AIM:
Below is the data. Give it again, complete and exact.

####################

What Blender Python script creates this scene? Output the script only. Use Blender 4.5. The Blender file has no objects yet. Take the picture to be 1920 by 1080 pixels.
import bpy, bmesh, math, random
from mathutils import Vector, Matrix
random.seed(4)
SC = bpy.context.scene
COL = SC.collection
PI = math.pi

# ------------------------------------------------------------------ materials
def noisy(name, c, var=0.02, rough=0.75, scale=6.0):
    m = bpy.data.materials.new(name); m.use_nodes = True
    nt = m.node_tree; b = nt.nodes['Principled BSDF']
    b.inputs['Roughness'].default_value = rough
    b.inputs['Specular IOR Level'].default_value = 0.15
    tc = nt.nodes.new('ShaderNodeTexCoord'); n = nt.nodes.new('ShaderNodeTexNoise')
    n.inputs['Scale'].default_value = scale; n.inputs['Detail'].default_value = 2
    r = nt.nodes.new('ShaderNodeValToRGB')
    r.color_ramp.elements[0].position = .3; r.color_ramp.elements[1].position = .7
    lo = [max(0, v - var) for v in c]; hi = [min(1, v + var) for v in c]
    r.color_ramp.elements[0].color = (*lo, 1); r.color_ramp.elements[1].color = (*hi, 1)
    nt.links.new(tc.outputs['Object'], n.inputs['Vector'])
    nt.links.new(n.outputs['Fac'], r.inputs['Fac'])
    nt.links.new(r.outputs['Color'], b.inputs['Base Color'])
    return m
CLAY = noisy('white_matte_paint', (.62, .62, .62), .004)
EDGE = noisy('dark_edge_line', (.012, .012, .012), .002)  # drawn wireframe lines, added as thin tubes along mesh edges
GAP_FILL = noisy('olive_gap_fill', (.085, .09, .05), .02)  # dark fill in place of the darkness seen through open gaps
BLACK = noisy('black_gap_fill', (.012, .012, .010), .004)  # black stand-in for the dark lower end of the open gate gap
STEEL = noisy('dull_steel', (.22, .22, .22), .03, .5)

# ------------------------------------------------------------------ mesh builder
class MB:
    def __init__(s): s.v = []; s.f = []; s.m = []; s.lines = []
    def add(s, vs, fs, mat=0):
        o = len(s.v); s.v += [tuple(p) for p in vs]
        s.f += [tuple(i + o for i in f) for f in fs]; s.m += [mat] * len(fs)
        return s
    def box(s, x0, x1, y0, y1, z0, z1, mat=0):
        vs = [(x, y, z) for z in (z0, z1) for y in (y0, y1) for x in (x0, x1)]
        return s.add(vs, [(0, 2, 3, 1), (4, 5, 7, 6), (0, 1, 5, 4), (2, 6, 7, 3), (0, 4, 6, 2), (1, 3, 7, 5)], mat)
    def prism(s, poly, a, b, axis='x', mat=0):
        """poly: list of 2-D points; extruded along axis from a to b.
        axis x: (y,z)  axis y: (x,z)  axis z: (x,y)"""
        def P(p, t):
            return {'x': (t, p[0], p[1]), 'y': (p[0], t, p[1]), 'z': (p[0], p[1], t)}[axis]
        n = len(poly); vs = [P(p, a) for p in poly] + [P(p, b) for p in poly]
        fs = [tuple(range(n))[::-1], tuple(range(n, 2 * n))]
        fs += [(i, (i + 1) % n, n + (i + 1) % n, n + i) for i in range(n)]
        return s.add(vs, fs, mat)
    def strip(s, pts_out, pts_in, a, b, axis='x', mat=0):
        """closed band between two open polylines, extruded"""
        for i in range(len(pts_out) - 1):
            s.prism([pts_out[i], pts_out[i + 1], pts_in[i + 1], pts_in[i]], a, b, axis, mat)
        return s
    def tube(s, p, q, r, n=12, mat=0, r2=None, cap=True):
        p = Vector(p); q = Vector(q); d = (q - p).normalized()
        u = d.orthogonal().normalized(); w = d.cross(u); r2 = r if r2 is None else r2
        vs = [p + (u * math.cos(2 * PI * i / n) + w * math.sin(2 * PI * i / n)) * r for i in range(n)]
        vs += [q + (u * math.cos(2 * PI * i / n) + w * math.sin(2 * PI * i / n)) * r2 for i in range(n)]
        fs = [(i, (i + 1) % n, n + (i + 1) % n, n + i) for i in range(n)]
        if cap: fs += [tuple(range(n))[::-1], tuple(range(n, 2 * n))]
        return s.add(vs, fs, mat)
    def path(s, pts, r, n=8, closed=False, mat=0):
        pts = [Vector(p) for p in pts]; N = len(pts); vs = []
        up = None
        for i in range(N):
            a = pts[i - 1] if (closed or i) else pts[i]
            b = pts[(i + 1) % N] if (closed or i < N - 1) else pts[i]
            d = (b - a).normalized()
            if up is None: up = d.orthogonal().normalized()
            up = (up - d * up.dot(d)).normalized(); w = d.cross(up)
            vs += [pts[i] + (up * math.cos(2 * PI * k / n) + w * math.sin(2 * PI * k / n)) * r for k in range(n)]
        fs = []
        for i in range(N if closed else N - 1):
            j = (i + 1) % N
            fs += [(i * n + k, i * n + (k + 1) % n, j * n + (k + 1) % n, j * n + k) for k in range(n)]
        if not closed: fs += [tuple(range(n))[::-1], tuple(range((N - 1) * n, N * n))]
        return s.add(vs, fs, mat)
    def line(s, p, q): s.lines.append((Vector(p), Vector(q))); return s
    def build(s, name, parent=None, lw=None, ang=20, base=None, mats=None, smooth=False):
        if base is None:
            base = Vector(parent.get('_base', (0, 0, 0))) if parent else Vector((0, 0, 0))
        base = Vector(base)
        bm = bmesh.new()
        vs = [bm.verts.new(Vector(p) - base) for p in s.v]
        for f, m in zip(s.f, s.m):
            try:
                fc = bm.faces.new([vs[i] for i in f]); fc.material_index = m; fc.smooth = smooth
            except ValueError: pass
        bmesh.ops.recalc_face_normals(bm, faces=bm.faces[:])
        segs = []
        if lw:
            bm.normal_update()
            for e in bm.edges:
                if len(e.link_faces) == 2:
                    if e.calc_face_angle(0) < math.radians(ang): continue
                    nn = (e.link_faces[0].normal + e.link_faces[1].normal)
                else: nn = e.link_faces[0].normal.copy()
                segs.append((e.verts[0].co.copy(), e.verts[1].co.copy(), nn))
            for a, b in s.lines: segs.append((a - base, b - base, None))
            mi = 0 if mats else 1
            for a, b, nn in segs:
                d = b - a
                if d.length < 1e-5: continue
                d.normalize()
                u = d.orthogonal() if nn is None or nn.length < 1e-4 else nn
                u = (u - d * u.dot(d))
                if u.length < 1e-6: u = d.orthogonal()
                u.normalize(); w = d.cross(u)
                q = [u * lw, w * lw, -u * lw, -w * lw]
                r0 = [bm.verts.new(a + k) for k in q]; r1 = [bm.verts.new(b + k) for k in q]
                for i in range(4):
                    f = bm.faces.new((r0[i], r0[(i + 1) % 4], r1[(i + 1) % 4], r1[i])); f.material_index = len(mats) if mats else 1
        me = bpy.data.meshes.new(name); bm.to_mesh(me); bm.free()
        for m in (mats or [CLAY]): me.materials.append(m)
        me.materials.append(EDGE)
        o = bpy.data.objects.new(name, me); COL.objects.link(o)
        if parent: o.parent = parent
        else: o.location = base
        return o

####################

TASK OUTPUT:
What Blender Python script creates this scene? Output the script only. Use Blender 4.5. The Blender file has no objects yet. Take the picture to be 1920 by 1080 pixels.
import bpy, bmesh, math, random
from mathutils import Vector, Matrix
random.seed(4)
SC = bpy.context.scene
COL = SC.collection
PI = math.pi

# ------------------------------------------------------------------ materials
def noisy(name, c, var=0.02, rough=0.75, scale=6.0):
    m = bpy.data.materials.new(name); m.use_nodes = True
    nt = m.node_tree; b = nt.nodes['Principled BSDF']
    b.inputs['Roughness'].default_value = rough
    b.inputs['Specular IOR Level'].default_value = 0.15
    tc = nt.nodes.new('ShaderNodeTexCoord'); n = nt.nodes.new('ShaderNodeTexNoise')
    n.inputs['Scale'].default_value = scale; n.inputs['Detail'].default_value = 2
    r = nt.nodes.new('ShaderNodeValToRGB')
    r.color_ramp.elements[0].position = .3; r.color_ramp.elements[1].position = .7
    lo = [max(0, v - var) for v in c]; hi = [min(1, v + var) for v in c]
    r.color_ramp.elements[0].color = (*lo, 1); r.color_ramp.elements[1].color = (*hi, 1)
    nt.links.new(tc.outputs['Object'], n.inputs['Vector'])
    nt.links.new(n.outputs['Fac'], r.inputs['Fac'])
    nt.links.new(r.outputs['Color'], b.inputs['Base Color'])
    return m
CLAY = noisy('white_matte_paint', (.62, .62, .62), .004)
EDGE = noisy('dark_edge_line', (.012, .012, .012), .002)  # drawn wireframe lines, added as thin tubes along mesh edges
GAP_FILL = noisy('olive_gap_fill', (.085, .09, .05), .02)  # dark fill in place of the darkness seen through open gaps
BLACK = noisy('black_gap_fill', (.012, .012, .010), .004)  # black stand-in for the dark lower end of the open gate gap
STEEL = noisy('dull_steel', (.22, .22, .22), .03, .5)

# ------------------------------------------------------------------ mesh builder
class MB:
    def __init__(s): s.v = []; s.f = []; s.m = []; s.lines = []
    def add(s, vs, fs, mat=0):
        o = len(s.v); s.v += [tuple(p) for p in vs]
        s.f += [tuple(i + o for i in f) for f in fs]; s.m += [mat] * len(fs)
        return s
    def box(s, x0, x1, y0, y1, z0, z1, mat=0):
        vs = [(x, y, z) for z in (z0, z1) for y in (y0, y1) for x in (x0, x1)]
        return s.add(vs, [(0, 2, 3, 1), (4, 5, 7, 6), (0, 1, 5, 4), (2, 6, 7, 3), (0, 4, 6, 2), (1, 3, 7, 5)], mat)
    def prism(s, poly, a, b, axis='x', mat=0):
        """poly: list of 2-D points; extruded along axis from a to b.
        axis x: (y,z)  axis y: (x,z)  axis z: (x,y)"""
        def P(p, t):
            return {'x': (t, p[0], p[1]), 'y': (p[0], t, p[1]), 'z': (p[0], p[1], t)}[axis]
        n = len(poly); vs = [P(p, a) for p in poly] + [P(p, b) for p in poly]
        fs = [tuple(range(n))[::-1], tuple(range(n, 2 * n))]
        fs += [(i, (i + 1) % n, n + (i + 1) % n, n + i) for i in range(n)]
        return s.add(vs, fs, mat)
    def strip(s, pts_out, pts_in, a, b, axis='x', mat=0):
        """closed band between two open polylines, extruded"""
        for i in range(len(pts_out) - 1):
            s.prism([pts_out[i], pts_out[i + 1], pts_in[i + 1], pts_in[i]], a, b, axis, mat)
        return s
    def tube(s, p, q, r, n=12, mat=0, r2=None, cap=True):
        p = Vector(p); q = Vector(q); d = (q - p).normalized()
        u = d.orthogonal().normalized(); w = d.cross(u); r2 = r if r2 is None else r2
        vs = [p + (u * math.cos(2 * PI * i / n) + w * math.sin(2 * PI * i / n)) * r for i in range(n)]
        vs += [q + (u * math.cos(2 * PI * i / n) + w * math.sin(2 * PI * i / n)) * r2 for i in range(n)]
        fs = [(i, (i + 1) % n, n + (i + 1) % n, n + i) for i in range(n)]
        if cap: fs += [tuple(range(n))[::-1], tuple(range(n, 2 * n))]
        return s.add(vs, fs, mat)
    def path(s, pts, r, n=8, closed=False, mat=0):
        pts = [Vector(p) for p in pts]; N = len(pts); vs = []
        up = None
        for i in range(N):
            a = pts[i - 1] if (closed or i) else pts[i]
            b = pts[(i + 1) % N] if (closed or i < N - 1) else pts[i]
            d = (b - a).normalized()
            if up is None: up = d.orthogonal().normalized()
            up = (up - d * up.dot(d)).normalized(); w = d.cross(up)
            vs += [pts[i] + (up * math.cos(2 * PI * k / n) + w * math.sin(2 * PI * k / n)) * r for k in range(n)]
        fs = []
        for i in range(N if closed else N - 1):
            j = (i + 1) % N
            fs += [(i * n + k, i * n + (k + 1) % n, j * n + (k + 1) % n, j * n + k) for k in range(n)]
        if not closed: fs += [tuple(range(n))[::-1], tuple(range((N - 1) * n, N * n))]
        return s.add(vs, fs, mat)
    def line(s, p, q): s.lines.append((Vector(p), Vector(q))); return s
    def build(s, name, parent=None, lw=None, ang=20, base=None, mats=None, smooth=False):
        if base is None:
            base = Vector(parent.get('_base', (0, 0, 0))) if parent else Vector((0, 0, 0))
        base = Vector(base)
        bm = bmesh.new()
        vs = [bm.verts.new(Vector(p) - base) for p in s.v]
        for f, m in zip(s.f, s.m):
            try:
                fc = bm.faces.new([vs[i] for i in f]); fc.material_index = m; fc.smooth = smooth
            except ValueError: pass
        bmesh.ops.recalc_face_normals(bm, faces=bm.faces[:])
        segs = []
        if lw:
            bm.normal_update()
            for e in bm.edges:
                if len(e.link_faces) == 2:
                    if e.calc_face_angle(0) < math.radians(ang): continue
                    nn = (e.link_faces[0].normal + e.link_faces[1].normal)
                else: nn = e.link_faces[0].normal.copy()
                segs.append((e.verts[0].co.copy(), e.verts[1].co.copy(), nn))
            for a, b in s.lines: segs.append((a - base, b - base, None))
            mi = 0 if mats else 1
            for a, b, nn in segs:
                d = b - a
                if d.length < 1e-5: continue
                d.normalize()
                u = d.orthogonal() if nn is None or nn.length < 1e-4 else nn
                u = (u - d * u.dot(d))
                if u.length < 1e-6: u = d.orthogonal()
                u.normalize(); w = d.cross(u)
                q = [u * lw, w * lw, -u * lw, -w * lw]
                r0 = [bm.verts.new(a + k) for k in q]; r1 = [bm.verts.new(b + k) for k in q]
                for i in range(4):
                    f = bm.faces.new((r0[i], r0[(i + 1) % 4], r1[(i + 1) % 4], r1[i])); f.material_index = len(mats) if mats else 1
        me = bpy.data.meshes.new(name); bm.to_mesh(me); bm.free()
        for m in (mats or [CLAY]): me.materials.append(m)
        me.materials.append(EDGE)
        o = bpy.data.objects.new(name, me); COL.objects.link(o)
        if parent: o.parent = parent
        else: o.location = base
        return o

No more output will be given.